Musing Mondays is a weekly meme created by Jenn @ A Daily Rhythm
This week's question: Are you going to participate in the Goodreads Reading Challenge next year?
What better way to add unnecessary stress and anxiety to your everyday life than to take part in a reading challenge? And yet, the promise of personal satisfaction and new-found friendship with other participants is tempting.
I have been participating in the Goodreads Reading Challenge for two years now. In 2014, I set a goal to fifty books. I think it was in November that it became evident, that I wouldn't win. So, what does a person do when faced with such a "devastating" defeat? Well, I don't know what others would do, but I simply went in and changed my goal to forty books, instead of fifty. And I "won".
When 2015 happened, I was feeling uncharacteristically optimistic, and set my goal to one hundred books. I don't know what I was thinking, it must have been all the champagne I had on the New Year's Eve.

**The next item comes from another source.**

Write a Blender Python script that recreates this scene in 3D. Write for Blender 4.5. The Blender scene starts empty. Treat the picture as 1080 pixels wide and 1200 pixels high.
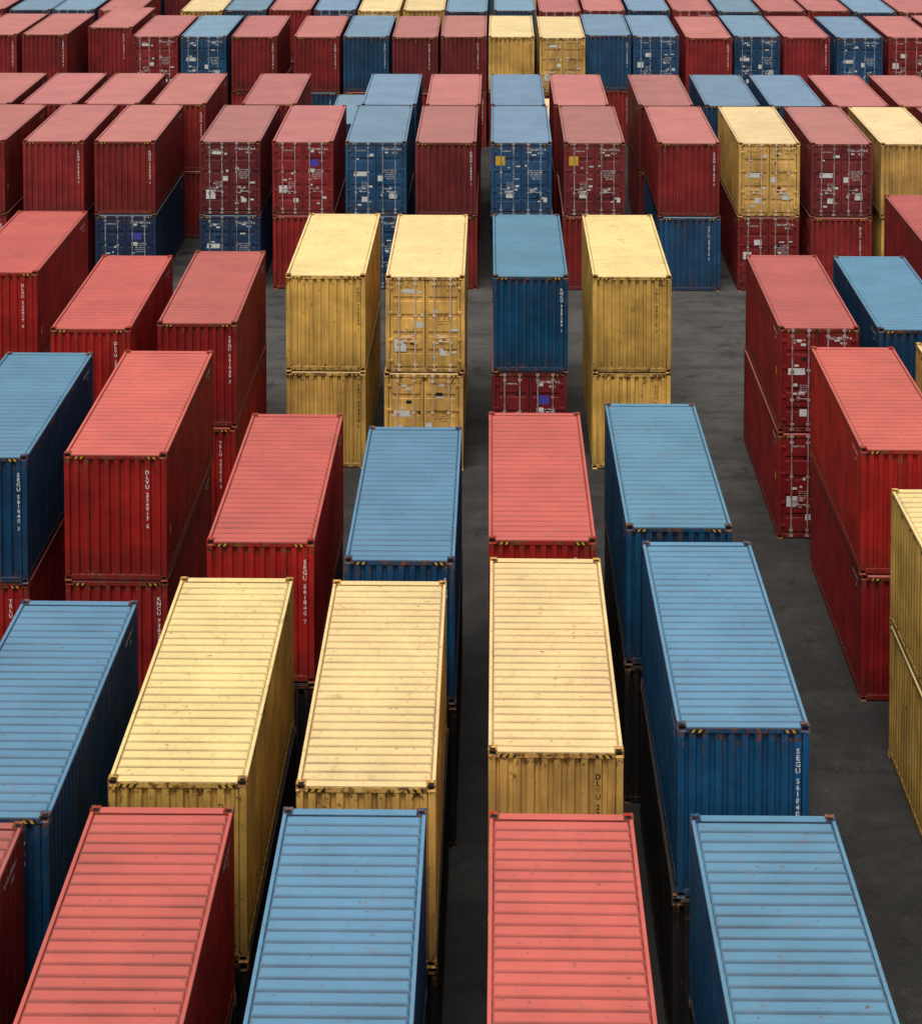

As you may have guessed, it wasn't going too well. A hundred books is a lot of words. It's also a lot of time, and lot of will power. Somewhere along the way, I changed the goal to fifty titles. Right now, I'm behind by six titles, and I don't care anymore. I can change it back to one hundred, and it won't matter.
Is changing the goal for your challenge cheating? And why was it so important for me to win? I think somewhere along the line, the challenge stopped being fun, and became work. And if that happens to you, do the smart thing and just stop.
It all comes down to having the right priorities. And winning a challenge on social media is not exactly the right priority.